:: Task objective ::
Leaving out the pictures, retype the lines from the beginning of the listing through the line containing "scene.camera = cam".
>> Start Collected material
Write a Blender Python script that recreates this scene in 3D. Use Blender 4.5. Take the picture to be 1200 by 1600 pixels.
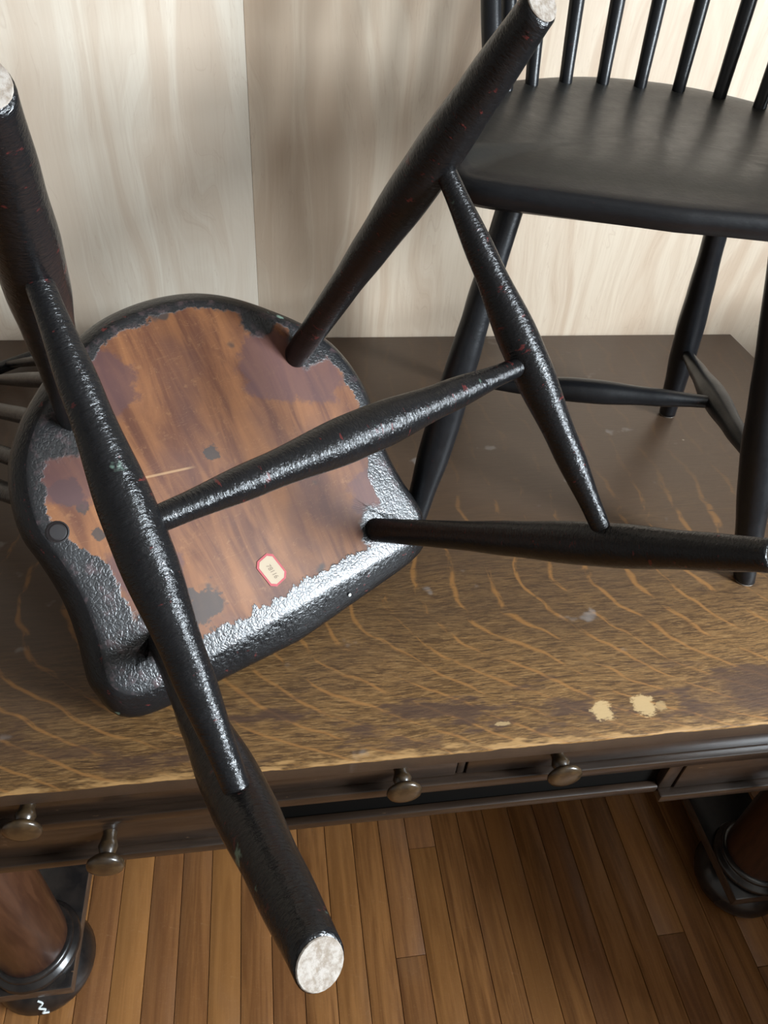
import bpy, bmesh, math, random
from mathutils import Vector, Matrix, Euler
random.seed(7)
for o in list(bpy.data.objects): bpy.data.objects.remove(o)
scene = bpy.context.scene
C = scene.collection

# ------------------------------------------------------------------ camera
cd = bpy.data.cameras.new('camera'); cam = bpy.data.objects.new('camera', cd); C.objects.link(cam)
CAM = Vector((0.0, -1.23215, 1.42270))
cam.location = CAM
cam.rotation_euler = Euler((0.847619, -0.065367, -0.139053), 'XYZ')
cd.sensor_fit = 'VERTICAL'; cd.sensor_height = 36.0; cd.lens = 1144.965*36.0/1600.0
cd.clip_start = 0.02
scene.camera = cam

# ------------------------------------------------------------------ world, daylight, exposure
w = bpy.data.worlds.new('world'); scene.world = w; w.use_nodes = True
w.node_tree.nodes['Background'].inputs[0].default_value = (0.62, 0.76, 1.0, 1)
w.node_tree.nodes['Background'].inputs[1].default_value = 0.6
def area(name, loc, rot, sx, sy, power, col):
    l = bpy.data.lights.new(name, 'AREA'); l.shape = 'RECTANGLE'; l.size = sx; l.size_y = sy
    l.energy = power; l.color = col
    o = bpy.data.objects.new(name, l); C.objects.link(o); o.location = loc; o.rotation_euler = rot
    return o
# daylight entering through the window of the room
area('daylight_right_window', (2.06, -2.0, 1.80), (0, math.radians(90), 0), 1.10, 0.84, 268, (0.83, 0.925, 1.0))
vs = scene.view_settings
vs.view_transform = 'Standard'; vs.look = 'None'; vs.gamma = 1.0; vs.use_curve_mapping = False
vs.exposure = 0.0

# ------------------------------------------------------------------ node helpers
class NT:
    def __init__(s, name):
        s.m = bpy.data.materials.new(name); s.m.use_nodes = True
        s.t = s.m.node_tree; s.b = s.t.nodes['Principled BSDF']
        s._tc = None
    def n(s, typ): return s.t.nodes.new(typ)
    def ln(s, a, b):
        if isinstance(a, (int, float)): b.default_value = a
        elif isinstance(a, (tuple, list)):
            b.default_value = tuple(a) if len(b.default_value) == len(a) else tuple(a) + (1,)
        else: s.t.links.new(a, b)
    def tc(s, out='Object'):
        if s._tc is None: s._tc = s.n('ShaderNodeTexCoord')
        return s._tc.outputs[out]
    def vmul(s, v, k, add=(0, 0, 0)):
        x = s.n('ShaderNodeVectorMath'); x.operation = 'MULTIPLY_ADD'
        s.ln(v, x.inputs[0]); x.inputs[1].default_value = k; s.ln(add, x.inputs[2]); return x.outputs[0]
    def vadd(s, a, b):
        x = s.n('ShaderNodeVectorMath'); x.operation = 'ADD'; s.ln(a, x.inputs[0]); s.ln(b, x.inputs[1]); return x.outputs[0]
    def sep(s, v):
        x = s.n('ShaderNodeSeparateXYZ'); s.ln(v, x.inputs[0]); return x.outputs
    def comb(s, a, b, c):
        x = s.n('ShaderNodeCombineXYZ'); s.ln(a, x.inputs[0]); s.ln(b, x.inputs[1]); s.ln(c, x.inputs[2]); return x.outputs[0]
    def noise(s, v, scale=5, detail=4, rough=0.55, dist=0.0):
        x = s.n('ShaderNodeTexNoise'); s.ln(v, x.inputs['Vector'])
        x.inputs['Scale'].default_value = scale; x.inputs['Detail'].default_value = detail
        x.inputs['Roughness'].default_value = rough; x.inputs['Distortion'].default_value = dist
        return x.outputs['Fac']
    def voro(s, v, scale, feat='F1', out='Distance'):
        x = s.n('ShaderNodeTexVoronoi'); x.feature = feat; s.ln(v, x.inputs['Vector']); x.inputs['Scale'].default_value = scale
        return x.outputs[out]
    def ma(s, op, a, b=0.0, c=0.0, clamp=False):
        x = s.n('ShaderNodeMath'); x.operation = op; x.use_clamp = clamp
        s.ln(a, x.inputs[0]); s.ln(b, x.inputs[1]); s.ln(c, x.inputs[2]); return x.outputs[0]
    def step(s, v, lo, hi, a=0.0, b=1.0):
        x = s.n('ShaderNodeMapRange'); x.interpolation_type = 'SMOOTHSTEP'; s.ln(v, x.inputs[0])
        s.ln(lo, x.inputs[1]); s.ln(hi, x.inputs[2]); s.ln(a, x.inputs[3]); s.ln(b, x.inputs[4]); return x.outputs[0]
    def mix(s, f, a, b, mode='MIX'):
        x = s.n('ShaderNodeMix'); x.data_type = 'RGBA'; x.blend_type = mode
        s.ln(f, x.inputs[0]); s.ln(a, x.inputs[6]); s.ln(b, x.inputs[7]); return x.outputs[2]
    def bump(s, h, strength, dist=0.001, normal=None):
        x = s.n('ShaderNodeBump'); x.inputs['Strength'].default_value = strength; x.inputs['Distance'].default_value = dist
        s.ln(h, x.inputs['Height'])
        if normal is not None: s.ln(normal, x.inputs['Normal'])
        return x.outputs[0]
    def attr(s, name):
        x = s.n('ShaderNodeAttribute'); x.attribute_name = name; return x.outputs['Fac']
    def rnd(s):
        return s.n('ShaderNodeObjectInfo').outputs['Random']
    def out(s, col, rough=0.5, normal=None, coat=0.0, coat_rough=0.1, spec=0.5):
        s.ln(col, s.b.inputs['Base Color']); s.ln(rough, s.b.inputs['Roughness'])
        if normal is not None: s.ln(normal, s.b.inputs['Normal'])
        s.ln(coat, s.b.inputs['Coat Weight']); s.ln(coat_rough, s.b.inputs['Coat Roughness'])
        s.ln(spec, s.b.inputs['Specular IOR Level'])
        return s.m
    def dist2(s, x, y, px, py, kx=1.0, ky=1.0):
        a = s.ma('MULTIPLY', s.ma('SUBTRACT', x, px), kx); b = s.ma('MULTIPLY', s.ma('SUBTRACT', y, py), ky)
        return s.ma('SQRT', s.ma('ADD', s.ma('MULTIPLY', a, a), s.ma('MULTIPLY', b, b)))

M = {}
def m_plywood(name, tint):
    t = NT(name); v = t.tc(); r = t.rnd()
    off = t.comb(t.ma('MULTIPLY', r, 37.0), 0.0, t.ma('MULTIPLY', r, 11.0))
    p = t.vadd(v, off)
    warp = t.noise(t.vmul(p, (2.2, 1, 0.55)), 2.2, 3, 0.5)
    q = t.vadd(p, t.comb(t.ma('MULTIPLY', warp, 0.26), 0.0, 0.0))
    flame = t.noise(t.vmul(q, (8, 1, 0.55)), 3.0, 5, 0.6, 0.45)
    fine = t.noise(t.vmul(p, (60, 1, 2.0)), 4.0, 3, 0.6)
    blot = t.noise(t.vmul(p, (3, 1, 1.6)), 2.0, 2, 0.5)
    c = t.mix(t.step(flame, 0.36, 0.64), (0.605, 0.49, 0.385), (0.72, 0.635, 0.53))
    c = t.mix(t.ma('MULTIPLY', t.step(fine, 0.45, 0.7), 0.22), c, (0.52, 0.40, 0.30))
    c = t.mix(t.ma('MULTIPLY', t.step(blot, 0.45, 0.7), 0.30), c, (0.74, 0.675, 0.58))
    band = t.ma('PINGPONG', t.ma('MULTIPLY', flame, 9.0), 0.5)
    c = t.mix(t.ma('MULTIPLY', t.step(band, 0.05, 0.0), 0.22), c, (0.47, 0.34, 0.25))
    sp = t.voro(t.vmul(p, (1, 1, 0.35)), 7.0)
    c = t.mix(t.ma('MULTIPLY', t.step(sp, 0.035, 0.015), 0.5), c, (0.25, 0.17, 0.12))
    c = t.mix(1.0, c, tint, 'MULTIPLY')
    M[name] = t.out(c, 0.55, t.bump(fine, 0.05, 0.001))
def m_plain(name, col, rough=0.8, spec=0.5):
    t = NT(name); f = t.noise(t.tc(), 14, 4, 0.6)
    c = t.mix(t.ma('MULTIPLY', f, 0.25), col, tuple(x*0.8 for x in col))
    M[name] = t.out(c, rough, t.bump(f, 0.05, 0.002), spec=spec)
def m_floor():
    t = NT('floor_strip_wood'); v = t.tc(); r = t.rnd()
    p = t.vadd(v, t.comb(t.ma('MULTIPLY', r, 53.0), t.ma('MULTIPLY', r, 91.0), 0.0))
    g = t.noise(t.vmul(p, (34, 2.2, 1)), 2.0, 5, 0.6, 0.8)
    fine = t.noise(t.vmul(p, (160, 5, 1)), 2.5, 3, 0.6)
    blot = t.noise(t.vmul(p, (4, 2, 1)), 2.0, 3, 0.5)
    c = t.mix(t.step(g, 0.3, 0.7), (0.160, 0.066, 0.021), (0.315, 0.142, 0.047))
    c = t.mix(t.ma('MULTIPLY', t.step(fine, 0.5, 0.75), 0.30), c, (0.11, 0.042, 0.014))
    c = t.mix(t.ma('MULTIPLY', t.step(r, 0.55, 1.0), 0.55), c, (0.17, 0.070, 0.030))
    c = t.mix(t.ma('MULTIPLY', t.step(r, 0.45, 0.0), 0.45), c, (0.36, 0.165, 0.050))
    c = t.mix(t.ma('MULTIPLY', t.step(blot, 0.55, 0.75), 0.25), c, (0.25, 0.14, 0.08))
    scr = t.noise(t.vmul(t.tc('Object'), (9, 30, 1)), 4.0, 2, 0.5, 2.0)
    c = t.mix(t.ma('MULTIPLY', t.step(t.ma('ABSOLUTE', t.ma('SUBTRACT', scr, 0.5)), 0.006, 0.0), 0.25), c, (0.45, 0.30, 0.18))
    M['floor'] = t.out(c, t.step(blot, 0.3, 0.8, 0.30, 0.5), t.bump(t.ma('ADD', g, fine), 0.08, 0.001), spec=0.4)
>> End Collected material
:: Answer to the problem ::
Write a Blender Python script that recreates this scene in 3D. Use Blender 4.5. Take the picture to be 1200 by 1600 pixels.
import bpy, bmesh, math, random
from mathutils import Vector, Matrix, Euler
random.seed(7)
for o in list(bpy.data.objects): bpy.data.objects.remove(o)
scene = bpy.context.scene
C = scene.collection

# ------------------------------------------------------------------ camera
cd = bpy.data.cameras.new('camera'); cam = bpy.data.objects.new('camera', cd); C.objects.link(cam)
CAM = Vector((0.0, -1.23215, 1.42270))
cam.location = CAM
cam.rotation_euler = Euler((0.847619, -0.065367, -0.139053), 'XYZ')
cd.sensor_fit = 'VERTICAL'; cd.sensor_height = 36.0; cd.lens = 1144.965*36.0/1600.0
cd.clip_start = 0.02
scene.camera = cam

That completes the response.